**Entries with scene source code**
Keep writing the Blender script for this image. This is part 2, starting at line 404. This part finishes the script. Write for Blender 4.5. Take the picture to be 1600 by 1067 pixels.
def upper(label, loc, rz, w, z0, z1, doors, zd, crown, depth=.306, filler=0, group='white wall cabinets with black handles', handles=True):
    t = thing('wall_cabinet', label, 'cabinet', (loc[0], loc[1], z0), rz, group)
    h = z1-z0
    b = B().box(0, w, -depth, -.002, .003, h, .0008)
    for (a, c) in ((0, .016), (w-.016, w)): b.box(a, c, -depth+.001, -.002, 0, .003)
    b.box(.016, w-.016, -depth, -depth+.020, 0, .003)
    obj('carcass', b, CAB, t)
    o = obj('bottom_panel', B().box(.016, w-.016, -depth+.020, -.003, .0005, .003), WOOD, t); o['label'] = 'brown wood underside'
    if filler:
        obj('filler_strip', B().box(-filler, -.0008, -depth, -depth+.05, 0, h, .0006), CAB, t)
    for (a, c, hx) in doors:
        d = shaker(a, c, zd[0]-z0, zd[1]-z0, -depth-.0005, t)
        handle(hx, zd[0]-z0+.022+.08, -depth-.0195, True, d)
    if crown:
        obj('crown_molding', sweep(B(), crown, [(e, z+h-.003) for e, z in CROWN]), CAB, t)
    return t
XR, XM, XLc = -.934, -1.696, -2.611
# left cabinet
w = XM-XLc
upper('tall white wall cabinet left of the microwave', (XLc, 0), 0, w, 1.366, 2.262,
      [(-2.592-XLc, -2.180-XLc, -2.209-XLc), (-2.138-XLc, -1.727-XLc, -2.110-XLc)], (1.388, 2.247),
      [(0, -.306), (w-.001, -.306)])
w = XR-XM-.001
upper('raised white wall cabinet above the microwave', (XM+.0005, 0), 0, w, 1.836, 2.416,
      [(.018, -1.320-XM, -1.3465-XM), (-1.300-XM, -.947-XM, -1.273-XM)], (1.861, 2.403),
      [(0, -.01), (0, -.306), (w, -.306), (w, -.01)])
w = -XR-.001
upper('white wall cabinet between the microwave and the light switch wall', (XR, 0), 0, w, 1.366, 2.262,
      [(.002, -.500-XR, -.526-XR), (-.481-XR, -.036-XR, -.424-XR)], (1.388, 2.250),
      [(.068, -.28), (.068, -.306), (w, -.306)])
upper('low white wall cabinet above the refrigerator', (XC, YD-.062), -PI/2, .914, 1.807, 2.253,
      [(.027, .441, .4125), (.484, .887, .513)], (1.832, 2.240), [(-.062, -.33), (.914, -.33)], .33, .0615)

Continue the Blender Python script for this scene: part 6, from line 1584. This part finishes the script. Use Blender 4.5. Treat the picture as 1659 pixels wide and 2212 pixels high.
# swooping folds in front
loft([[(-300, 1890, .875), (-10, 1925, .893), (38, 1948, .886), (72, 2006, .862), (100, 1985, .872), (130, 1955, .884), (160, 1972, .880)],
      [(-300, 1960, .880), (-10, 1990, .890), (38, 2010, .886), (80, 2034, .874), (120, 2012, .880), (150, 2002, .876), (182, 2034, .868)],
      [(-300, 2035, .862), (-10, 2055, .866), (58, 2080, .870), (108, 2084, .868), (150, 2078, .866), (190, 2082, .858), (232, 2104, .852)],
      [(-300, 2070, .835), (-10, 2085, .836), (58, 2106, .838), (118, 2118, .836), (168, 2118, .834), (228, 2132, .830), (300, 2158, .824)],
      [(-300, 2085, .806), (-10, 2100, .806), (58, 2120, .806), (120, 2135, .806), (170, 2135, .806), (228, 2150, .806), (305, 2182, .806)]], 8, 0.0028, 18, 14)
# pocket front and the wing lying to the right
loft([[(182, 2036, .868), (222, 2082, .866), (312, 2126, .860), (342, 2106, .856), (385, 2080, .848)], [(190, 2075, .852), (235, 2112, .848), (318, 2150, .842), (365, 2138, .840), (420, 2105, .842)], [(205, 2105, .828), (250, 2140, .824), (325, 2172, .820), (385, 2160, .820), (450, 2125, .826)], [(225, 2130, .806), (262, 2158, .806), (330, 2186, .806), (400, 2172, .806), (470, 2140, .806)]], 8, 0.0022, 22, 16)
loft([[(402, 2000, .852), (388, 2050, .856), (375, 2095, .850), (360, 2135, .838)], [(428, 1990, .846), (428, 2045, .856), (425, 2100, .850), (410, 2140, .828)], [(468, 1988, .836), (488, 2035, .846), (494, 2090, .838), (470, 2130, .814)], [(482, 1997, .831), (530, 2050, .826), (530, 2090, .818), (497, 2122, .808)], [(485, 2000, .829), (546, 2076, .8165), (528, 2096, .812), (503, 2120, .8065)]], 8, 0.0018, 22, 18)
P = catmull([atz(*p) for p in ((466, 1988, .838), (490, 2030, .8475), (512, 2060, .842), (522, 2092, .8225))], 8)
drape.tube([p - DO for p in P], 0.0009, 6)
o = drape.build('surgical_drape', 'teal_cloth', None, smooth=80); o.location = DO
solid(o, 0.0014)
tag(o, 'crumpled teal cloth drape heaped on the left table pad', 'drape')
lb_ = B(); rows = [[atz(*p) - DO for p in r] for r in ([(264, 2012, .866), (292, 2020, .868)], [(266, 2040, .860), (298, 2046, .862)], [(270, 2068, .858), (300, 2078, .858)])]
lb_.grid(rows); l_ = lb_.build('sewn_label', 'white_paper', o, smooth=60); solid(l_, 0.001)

**Directive**
Gather all lines from the listing above in which "picture" occurs.

**Task answer**
Keep writing the Blender script for this image. This is part 2, starting at line 404. This part finishes the script. Write for Blender 4.5. Take the picture to be 1600 by 1067 pixels.
Continue the Blender Python script for this scene: part 6, from line 1584. This part finishes the script. Use Blender 4.5. Treat the picture as 1659 pixels wide and 2212 pixels high.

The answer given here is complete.